## WHAT YOU SHOULD DO
Copy out exactly the lines from the first line of the material below through the line containing "L = Lantern(709.5, 645, 5.60, 0.372, 0.53, 0.4, 'small", and nothing beyond them.

## AVAILABLE DATA
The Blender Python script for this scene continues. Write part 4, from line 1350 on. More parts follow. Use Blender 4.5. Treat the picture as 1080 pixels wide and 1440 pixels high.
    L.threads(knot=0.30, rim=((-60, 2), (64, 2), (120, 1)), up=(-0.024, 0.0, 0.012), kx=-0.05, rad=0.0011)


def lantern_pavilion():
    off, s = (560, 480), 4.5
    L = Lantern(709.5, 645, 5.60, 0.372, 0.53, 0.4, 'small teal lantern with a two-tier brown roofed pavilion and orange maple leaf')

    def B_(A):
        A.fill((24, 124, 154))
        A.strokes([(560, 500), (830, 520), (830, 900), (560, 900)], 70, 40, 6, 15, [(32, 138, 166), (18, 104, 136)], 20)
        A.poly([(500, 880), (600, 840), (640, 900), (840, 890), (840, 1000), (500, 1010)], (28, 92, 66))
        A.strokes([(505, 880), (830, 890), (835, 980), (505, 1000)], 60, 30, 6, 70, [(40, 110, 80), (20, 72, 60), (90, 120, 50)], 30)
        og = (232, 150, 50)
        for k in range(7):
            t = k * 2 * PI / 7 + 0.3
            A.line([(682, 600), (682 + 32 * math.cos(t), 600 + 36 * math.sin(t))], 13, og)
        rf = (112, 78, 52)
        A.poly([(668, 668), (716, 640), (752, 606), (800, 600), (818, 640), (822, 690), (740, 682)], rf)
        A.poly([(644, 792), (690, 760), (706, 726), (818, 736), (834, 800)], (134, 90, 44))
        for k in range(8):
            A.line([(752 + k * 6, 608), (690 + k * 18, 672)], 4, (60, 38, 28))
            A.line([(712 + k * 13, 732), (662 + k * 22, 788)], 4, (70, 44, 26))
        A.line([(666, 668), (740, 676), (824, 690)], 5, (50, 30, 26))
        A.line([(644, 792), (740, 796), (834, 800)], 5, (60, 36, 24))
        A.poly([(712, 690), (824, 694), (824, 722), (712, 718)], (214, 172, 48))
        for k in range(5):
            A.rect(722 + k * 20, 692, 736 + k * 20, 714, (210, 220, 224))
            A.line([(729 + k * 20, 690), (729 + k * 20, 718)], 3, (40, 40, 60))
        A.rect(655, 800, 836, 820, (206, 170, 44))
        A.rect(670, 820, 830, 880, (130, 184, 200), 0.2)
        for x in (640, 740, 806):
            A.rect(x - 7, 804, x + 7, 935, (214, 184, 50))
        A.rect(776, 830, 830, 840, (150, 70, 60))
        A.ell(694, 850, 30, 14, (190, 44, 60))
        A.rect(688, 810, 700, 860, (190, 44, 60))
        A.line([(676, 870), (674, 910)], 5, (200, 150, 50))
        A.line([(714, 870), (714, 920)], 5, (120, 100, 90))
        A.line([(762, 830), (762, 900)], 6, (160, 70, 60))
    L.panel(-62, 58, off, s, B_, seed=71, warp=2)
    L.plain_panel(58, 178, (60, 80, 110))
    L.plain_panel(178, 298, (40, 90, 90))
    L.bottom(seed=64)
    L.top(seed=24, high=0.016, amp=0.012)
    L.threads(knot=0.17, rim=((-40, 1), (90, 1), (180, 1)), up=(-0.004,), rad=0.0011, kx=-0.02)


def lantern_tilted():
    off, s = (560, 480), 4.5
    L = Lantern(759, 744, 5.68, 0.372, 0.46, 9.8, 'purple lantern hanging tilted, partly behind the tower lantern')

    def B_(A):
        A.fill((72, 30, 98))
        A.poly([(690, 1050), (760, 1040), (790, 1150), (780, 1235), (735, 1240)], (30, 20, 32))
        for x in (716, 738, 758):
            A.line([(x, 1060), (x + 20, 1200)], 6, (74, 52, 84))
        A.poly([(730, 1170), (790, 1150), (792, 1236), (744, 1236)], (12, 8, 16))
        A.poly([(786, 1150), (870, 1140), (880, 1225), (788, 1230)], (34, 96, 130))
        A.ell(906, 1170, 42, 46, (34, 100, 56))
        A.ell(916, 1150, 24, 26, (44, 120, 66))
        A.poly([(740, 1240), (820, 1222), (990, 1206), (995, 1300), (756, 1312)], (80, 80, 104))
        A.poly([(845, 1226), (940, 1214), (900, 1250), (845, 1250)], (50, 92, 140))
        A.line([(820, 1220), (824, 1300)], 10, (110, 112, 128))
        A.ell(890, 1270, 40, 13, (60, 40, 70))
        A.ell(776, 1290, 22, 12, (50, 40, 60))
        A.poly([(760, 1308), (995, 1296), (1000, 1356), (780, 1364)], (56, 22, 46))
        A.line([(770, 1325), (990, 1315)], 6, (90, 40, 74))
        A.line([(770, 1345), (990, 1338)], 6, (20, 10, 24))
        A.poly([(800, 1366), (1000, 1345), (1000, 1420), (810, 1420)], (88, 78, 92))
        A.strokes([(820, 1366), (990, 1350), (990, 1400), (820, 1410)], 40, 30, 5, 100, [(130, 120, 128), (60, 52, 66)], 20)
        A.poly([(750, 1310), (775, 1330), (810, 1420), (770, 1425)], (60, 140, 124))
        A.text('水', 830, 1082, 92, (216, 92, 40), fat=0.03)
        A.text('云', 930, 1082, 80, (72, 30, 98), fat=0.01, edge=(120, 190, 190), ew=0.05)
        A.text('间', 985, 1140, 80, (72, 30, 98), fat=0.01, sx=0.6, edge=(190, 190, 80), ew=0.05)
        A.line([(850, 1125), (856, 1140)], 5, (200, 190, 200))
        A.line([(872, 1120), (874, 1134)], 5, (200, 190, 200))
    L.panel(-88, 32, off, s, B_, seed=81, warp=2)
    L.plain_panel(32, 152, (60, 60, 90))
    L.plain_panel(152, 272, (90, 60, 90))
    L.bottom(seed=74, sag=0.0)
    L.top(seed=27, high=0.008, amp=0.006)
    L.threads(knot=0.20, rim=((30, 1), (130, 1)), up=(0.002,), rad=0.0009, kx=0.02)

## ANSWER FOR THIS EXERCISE
The Blender Python script for this scene continues. Write part 4, from line 1350 on. More parts follow. Use Blender 4.5. Treat the picture as 1080 pixels wide and 1440 pixels high.
    L.threads(knot=0.30, rim=((-60, 2), (64, 2), (120, 1)), up=(-0.024, 0.0, 0.012), kx=-0.05, rad=0.0011)


def lantern_pavilion():
    off, s = (560, 480), 4.5
    L = Lantern(709.5, 645, 5.60, 0.372, 0.53, 0.4, 'small teal lantern with a two-tier brown roofed pavilion and orange maple leaf')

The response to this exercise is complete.